Carys Evans, 17, horn

“After playing Amériques at the Proms in 2008, I realised [playing Varèse] is great training. When we perform him, we can’t take anything for granted: we have to take responsibility for every single note we play, and can’t assume anything because we might be the only person playing that note at that time.”

Elsa Bradley, 19, percussion

“Playing Amériques in the 2008 Proms was amazing. It was thrilling to play such extremes: at times, only the quietest of sounds was required, whereas earplugs were essential at others.
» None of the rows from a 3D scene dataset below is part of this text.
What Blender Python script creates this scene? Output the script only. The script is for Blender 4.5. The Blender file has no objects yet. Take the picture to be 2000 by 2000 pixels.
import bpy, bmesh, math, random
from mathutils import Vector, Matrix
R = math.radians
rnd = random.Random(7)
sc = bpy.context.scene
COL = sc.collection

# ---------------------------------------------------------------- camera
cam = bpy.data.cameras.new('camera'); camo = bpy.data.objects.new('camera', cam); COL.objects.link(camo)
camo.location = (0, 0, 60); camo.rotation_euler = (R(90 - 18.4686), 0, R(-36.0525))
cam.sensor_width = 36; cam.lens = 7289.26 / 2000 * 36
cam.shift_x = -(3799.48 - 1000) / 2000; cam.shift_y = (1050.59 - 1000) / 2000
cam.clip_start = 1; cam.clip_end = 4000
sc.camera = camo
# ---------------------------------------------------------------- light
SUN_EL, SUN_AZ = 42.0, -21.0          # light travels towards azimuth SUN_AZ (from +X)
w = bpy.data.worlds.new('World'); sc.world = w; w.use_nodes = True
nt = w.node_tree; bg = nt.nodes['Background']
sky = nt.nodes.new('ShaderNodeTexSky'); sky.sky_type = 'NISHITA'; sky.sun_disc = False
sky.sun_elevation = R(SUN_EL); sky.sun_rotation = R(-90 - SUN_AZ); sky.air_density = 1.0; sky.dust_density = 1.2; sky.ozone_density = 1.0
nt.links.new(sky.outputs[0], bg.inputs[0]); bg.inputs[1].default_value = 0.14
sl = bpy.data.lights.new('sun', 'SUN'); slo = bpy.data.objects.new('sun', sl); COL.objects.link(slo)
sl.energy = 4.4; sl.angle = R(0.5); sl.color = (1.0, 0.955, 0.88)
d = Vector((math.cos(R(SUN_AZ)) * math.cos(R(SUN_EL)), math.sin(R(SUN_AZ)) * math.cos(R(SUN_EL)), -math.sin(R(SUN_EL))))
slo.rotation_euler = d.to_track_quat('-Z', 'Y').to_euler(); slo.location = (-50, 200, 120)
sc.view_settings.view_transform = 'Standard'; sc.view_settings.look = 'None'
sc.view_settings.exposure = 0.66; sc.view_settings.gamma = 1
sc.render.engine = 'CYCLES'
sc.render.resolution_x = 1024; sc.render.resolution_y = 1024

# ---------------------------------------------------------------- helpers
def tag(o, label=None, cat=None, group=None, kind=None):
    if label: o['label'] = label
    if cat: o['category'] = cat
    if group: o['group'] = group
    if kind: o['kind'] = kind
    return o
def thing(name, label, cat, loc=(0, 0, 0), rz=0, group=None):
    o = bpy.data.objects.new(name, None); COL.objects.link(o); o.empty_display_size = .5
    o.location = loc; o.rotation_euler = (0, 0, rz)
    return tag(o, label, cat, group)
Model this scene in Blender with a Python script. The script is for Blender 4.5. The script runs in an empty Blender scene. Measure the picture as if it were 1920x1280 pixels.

The final blaring fff at the end of the piece, soaring above Antonio Pappano’s intense expression and outstretched hand will remain one of my most memorable NYO moments.”

Michael Buchanan, 16, trombone

“Varèse’s music has so many different timbres and soundworlds. I remember the novelty of listening to the Lion’s Roar [the Friction Drum, invented by Varèse for Ionisation] for the first time – amazing! Playing his music with an orchestra, especially one so large and energetic, really made me fall in love with it.”

Beth Cordall, 18, percussion

“Amériques is such a great piece for NYO to do, because we have the huge forces that make the piece so exciting; it’s amazing that at Easter it’s going to be even bigger. The amount of intensity is overwhelming with such huge forces, especially the parts that remind me of the sacrificial dance from The Rite of Spring, but are even more wild than Stravinsky.”